Long Player: Canny crossover by gifted guitarist

Would Latin pop superstars Shakira, Gloria Estefan and Ricky Martin have reached their global audience without the benefit of some earlier spadework? No way, Jose.

While Ritchie Valens made waves with R&B-influenced Chicano rock in the late '50s, his death at age 17 left work to be done.

Puerto Rico-born Jose Feliciano was the next Latin artist to achieve significant crossover success, his 1968 LP Feliciano! earning a Grammy nomination for Album of the Year.

Feliciano missed out on the top gong but took away Grammys for Best New Artist and Best Male Song for his cover of The Doors' Light My Fire.

The blind singer, already a teen idol across South and Central America, Mexico and the Caribbean, had cracked the lucrative US market with his passionate collection of reworked pop tunes.

The album plays to Feliciano's strengths as a gifted guitarist and intuitive, expressive vocalist.

He makes each track his own (including moving instrumental versions of Lennon/McCartney songs And I Love Her and Here, There And Everywhere), embellishing them with Latin flourishes and transforming them into something more soulful and heartfelt than they had once appeared.

Yet Feliciano's devotion to pop music, and the influence of jazz, shines through.

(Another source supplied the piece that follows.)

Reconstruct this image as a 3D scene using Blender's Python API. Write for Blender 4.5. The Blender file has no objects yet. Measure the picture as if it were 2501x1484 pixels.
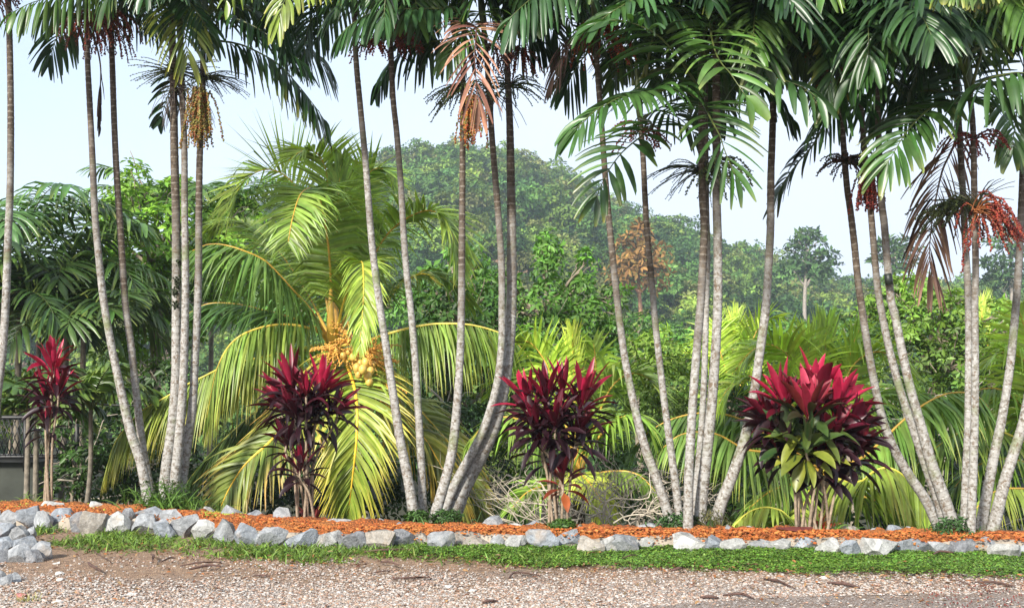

He's not trying to outdo the original artists; he's merely filtering their work through his life experience and his cultural roots, and is unable to resist following the tangents that lead from his enthusiastic internal response.

Feliciano's choice of material also points clearly to a canny appreciation for his target crossover market.

In addition to the two Beatles instrumentals, he covers Lennon and McCartney's In My Life, Gerry and the Pacemakers' Don't Let The Sun Catch You Crying, Mamas and Papas hit California Dreamin', the Bobby Hebb-penned Sunny and Tom Paxton's The Last Thing On My Mind.

Best of the bunch is a defining version of the Bacharach/David composition Always Something There To Remind Me.